From Berkman fellow Doc Searls...

In Why Facebook went west, Scott Kirsner suggests that Facebook’s decision to relocate to Silicon Valley “either highlights Boston’s deficiencies as a greenhouse for a new generation of Web start-ups, or illustrates the incredible magnetism of Silicon Valley - or a bit of both.”

Short answer: It’s the magnetism of Silicon Valley, period.

True, if Battery Ventures or some other Boston-area VC had become the primary investor in Facebook, perhaps Facebook would have stayed. But good VCs everywhere pass up good opportunities every day. To ascribe those decisions to regional “deficiencies” is a stretch that verges on a smear.
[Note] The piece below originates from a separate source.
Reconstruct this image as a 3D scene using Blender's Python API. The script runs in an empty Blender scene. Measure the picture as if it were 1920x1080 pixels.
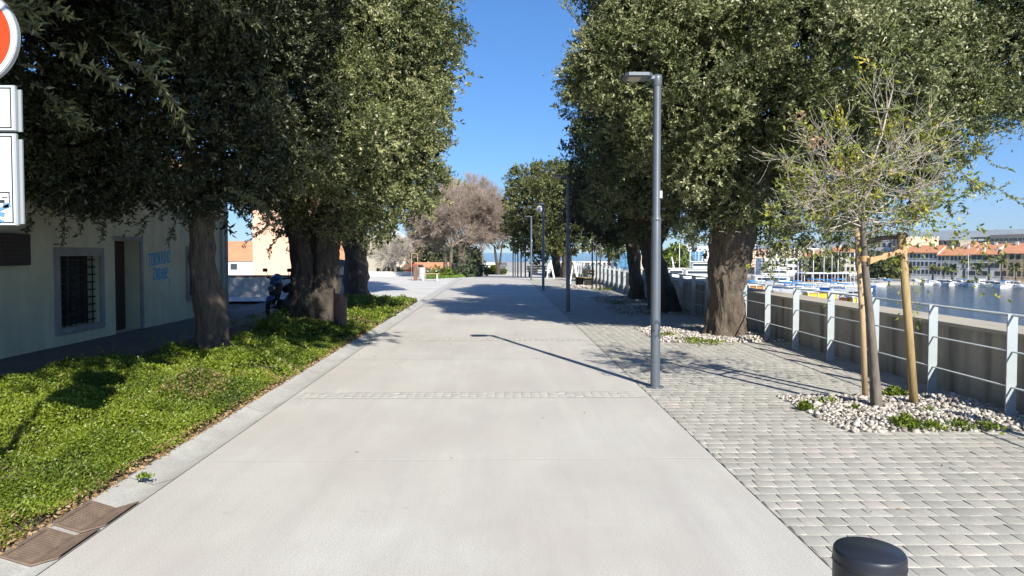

What if Battery had invested in Facebook and the company had moved anyway? Would this say anything bad about Boston? No. It would confirm what’s good about Silicon Valley. If you’re a fast-growing tech company looking for the maximum quantity of high-quality local talent, there isn’t much choice. Silicon Valley is the place.

Back in 1984 I was a principal in a high-tech advertising agency in Raleigh, North Carolina. We had what was clearly the top high-tech agency in the state at that time. But one client said “Y’know boys, there’s more action on one street in Sunnyvale than there is in all of North Carolina”. We went and looked. He was right. We opened an office in Palo Alto, did very well there and within a year closed the North Carolina office.

That decision had nothing to do with the obvious advantages of our North Carolina location. But the business advantages to the Silicon Valley move were beyond clear. I suspect they were for Facebook too.

And that’s not to say Boston doesn’t have advantages of its own. Or else I wouldn’t have just moved here from California.